SO LAST month I diddled around fitting the clutch and getting the gearbox built, and this month we’re talking about Milo2’s maiden run – that’d be a worry if it wasn’t pretty much how it unrolled in real time.
Why? I’m the sort of bloke whose life has been dictated by deadlines. I got through college – it was free in the 1970s and they’d take anybody – by waking up a day or two before the exams.
Then life was ruled by the seasons during my bush days, where we had to get machinery ready for the summer’s gold prospecting and then change everything for winter’s opal hunt. Then there were the 30 years or so making a living out of magazines, where to miss a deadline just wasn’t on.
I can hear Editor Matt chuckling about now, seeing as he still hits me with a stick to get his words most months. Milo2 got to a critical stage. I had most of the bits back home, the chassis rolling thanks to the two Nicks up at OL Sunshine Coast, and Terrain Tamer had rebuilt the engine, gearbox and transfer.
Building a 40 Series is hard in one sense because they’ve all been flogged mercilessly, but it’s also easy because you can get most parts brand new – and improved, thanks to Alan Gray and Terrain Tamer. After 50 years in the parts business, they know what breaks.
Getting everything together wouldn’t have been possible without Mr Land Cruiser Paul Reid, either, because a project like this needs a mate with a heap of wrecks. Paul and I are also both members of the Classic Land Cruiser Club of Queensland.
It doesn’t matter what you’re trying to do, someone’s usually done it before. Like fitting that 12HT, which was made a whole lot easier thanks to constant messaging with fellow CLC member Chris McConnel, a diesel-fitter on mines machinery when he’s working, and a builder of tough 40s when he’s not.
It was Chris who said a 12HT and five-speed would fit using the right combination of standard parts – no welding, no fabricating and a lifetime of easy ‘stock’ replacement parts. That’s a huge win. All I had to do was put it together, but after a couple of years mucking around I knew that meant a deadline.
With a month or so to go before the Melbourne National 4x4 Expo, my mates figured that’d be the whip I needed. Simon (my 60 Series driving mate), and mutual friend ‘Smart’ Richard, were going to lend a huge hand, and Jason, another old Tojo nut and FIFO (fly-in fly-out worker), lent his spare days, too.
The driveline was finished and, after mucking around with a few cabs, we finally bolted down an ’82 ute body. Then the whole plot went on a trailer – aptly towed behind my mustard 45 Series – up to the Bush Company on the Sunshine Coast, where owner Dean fitted one of the 79 Series tubs he imports from South Africa.
The plan was to complete that with a Rhino canopy – the all-aluminium tops The Bush Company manufactures in Australia. They’re so strong I figured I could do without the rollcage – those bars suck up the space in a 40 Series cab.
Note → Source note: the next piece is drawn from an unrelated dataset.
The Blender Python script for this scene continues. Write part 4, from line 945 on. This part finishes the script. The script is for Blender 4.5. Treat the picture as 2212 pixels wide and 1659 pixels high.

Dean got Hylton from Flying Paint to paint the tray back Milo Green, but when Hylton saw the ‘standard’ of my previous paintwork he wouldn’t let that blue cab go without working his magic. Meanwhile, Jase fitted soundproofing and mats from Aussie company Tru Fit, and Smart Richard didn’t let me get away with my usual shoddy bush mechanic-style work. Bugger.
We wound up bleeding brakes and bolting in seats at 3am on the Monday morning, just a week before the show. By breakfast Milo2 was registered and I was on the road to Victoria. A day and a half and a couple of thousand kilometres later, my old mate Alan Gray checked her out at Terrain Tamer HQ in Sunshine. We did a full service, and then took her on a few laps of the test track just for fun.
I think I could have slept for a week about then. We’d made it in an unproven rig, with a whole lot more to do to finish her off. But Milo2’s on the road, a deadline was met, and the world’s a better place for having another old truck restored and ready for another round.